┌────────

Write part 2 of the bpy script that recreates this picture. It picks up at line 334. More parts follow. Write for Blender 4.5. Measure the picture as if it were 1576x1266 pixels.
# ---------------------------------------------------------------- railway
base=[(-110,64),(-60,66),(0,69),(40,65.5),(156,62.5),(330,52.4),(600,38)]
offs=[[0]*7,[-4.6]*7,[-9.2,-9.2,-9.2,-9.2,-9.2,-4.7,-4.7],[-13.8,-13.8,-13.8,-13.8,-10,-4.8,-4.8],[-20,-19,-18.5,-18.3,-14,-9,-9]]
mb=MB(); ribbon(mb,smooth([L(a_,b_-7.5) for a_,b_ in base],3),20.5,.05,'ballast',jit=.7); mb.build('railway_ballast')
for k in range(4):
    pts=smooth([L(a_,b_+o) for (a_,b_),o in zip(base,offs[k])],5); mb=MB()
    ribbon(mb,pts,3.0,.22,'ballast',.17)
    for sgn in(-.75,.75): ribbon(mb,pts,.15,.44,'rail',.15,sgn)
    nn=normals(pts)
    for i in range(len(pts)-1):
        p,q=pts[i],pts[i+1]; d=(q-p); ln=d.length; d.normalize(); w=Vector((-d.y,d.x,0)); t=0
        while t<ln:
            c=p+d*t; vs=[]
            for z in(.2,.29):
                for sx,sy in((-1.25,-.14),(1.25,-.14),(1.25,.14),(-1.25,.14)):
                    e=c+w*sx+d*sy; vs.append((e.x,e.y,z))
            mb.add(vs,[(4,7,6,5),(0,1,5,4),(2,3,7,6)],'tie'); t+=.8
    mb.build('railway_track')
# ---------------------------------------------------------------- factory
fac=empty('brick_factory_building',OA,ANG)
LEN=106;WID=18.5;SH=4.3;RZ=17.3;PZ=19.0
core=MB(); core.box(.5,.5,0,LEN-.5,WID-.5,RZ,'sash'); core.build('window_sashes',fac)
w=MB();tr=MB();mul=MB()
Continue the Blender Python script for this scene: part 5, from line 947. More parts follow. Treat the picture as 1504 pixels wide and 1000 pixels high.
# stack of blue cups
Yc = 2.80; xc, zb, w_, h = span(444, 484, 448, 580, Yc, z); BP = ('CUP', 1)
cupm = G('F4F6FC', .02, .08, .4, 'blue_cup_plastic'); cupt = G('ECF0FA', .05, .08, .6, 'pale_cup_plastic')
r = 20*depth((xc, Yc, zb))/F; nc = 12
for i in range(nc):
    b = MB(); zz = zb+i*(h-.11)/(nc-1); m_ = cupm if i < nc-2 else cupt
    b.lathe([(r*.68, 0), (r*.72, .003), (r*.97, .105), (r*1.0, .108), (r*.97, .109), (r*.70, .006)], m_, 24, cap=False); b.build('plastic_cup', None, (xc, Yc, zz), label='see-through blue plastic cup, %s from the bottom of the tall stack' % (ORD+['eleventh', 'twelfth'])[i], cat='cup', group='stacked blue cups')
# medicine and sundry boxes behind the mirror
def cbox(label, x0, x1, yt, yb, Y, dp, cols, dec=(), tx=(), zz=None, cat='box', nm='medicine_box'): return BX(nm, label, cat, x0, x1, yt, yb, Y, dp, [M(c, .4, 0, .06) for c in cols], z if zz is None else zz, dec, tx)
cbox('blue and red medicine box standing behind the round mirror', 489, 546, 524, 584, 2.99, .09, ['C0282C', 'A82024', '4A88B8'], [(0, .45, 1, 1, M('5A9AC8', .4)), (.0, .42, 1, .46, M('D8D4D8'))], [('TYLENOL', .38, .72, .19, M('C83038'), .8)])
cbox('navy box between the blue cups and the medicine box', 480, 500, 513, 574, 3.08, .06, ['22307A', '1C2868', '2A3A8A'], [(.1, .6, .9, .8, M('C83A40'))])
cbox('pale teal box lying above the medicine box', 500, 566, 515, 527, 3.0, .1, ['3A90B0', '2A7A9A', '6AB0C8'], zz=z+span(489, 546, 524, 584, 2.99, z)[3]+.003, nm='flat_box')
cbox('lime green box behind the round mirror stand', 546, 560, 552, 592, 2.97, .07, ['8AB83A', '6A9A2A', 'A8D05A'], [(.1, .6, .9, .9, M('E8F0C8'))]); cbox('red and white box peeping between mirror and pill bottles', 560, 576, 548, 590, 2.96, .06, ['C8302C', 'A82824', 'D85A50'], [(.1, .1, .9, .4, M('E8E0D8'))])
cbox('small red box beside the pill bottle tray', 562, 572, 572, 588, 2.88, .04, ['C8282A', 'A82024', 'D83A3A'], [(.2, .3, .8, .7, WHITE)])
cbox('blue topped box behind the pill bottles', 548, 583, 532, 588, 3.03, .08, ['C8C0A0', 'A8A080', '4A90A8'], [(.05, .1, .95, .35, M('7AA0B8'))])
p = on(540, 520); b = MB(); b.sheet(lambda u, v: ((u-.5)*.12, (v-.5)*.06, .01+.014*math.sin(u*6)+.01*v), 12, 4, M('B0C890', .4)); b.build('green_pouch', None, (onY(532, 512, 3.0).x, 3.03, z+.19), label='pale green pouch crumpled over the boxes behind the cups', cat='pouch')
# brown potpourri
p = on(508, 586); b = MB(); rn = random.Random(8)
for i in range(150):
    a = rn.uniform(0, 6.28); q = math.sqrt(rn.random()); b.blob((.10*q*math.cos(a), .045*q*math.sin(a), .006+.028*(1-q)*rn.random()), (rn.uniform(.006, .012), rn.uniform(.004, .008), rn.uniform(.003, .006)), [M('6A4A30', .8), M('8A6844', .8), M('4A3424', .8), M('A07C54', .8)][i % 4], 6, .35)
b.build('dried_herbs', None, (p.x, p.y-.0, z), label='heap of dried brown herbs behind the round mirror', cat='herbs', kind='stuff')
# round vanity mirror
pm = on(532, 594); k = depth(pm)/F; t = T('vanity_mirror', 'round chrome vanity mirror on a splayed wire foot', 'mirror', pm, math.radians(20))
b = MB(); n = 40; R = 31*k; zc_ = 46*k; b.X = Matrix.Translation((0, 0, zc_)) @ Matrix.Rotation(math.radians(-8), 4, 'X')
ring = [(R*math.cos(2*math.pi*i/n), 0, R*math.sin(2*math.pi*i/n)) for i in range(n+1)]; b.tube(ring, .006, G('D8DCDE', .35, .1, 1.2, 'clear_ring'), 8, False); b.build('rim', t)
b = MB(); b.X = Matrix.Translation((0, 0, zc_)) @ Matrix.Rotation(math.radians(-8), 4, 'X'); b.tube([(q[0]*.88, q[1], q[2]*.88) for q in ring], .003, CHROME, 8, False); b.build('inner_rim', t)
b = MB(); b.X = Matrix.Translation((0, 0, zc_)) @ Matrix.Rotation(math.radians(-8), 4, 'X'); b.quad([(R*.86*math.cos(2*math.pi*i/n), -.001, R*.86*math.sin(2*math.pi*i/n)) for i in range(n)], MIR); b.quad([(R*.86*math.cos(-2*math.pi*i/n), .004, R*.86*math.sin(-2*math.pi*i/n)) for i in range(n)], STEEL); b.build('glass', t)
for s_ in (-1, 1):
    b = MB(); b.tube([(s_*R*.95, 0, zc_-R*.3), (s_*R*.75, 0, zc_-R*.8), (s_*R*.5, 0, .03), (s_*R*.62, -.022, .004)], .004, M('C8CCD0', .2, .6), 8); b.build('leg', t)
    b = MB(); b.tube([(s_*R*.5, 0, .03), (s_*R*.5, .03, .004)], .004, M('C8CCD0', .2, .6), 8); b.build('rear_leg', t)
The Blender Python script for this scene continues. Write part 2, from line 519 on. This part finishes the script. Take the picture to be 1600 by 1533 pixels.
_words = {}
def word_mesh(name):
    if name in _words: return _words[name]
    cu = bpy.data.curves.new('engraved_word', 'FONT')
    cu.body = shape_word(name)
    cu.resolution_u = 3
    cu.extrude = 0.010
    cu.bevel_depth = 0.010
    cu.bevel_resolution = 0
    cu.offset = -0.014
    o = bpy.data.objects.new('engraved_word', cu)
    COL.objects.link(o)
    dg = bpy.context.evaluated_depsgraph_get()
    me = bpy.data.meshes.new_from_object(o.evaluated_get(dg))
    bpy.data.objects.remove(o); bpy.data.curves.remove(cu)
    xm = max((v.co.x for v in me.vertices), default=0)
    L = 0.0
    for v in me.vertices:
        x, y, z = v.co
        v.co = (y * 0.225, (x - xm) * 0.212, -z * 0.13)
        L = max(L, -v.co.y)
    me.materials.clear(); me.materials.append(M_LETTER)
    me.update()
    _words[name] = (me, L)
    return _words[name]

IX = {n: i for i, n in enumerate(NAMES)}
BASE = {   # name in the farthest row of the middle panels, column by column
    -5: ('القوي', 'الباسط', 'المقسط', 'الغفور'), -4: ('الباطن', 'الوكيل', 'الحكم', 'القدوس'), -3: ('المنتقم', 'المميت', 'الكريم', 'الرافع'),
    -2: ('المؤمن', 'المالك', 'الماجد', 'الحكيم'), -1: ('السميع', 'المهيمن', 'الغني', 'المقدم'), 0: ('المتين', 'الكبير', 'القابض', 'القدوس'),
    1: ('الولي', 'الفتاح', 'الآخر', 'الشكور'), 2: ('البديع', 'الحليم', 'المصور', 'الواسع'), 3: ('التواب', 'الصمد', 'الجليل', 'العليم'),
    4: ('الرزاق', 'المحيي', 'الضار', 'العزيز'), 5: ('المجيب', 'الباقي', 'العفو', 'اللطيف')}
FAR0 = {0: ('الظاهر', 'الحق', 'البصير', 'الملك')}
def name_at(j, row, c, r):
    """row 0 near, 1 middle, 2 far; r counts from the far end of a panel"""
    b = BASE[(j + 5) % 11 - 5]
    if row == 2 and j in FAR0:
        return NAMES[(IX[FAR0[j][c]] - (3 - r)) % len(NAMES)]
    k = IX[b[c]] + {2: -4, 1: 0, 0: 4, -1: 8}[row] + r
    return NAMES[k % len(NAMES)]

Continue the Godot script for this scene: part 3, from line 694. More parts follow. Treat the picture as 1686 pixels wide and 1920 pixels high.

└────────

◆ What the task requires: Starting with the line with "zz, dec, tx)" and ending with the line with "cbox('small red box", extract every line exactly and nothing outside that span.

◆ In response:
def cbox(label, x0, x1, yt, yb, Y, dp, cols, dec=(), tx=(), zz=None, cat='box', nm='medicine_box'): return BX(nm, label, cat, x0, x1, yt, yb, Y, dp, [M(c, .4, 0, .06) for c in cols], z if zz is None else zz, dec, tx)
cbox('blue and red medicine box standing behind the round mirror', 489, 546, 524, 584, 2.99, .09, ['C0282C', 'A82024', '4A88B8'], [(0, .45, 1, 1, M('5A9AC8', .4)), (.0, .42, 1, .46, M('D8D4D8'))], [('TYLENOL', .38, .72, .19, M('C83038'), .8)])
cbox('navy box between the blue cups and the medicine box', 480, 500, 513, 574, 3.08, .06, ['22307A', '1C2868', '2A3A8A'], [(.1, .6, .9, .8, M('C83A40'))])
cbox('pale teal box lying above the medicine box', 500, 566, 515, 527, 3.0, .1, ['3A90B0', '2A7A9A', '6AB0C8'], zz=z+span(489, 546, 524, 584, 2.99, z)[3]+.003, nm='flat_box')
cbox('lime green box behind the round mirror stand', 546, 560, 552, 592, 2.97, .07, ['8AB83A', '6A9A2A', 'A8D05A'], [(.1, .6, .9, .9, M('E8F0C8'))]); cbox('red and white box peeping between mirror and pill bottles', 560, 576, 548, 590, 2.96, .06, ['C8302C', 'A82824', 'D85A50'], [(.1, .1, .9, .4, M('E8E0D8'))])
cbox('small red box beside the pill bottle tray', 562, 572, 572, 588, 2.88, .04, ['C8282A', 'A82024', 'D83A3A'], [(.2, .3, .8, .7, WHITE)])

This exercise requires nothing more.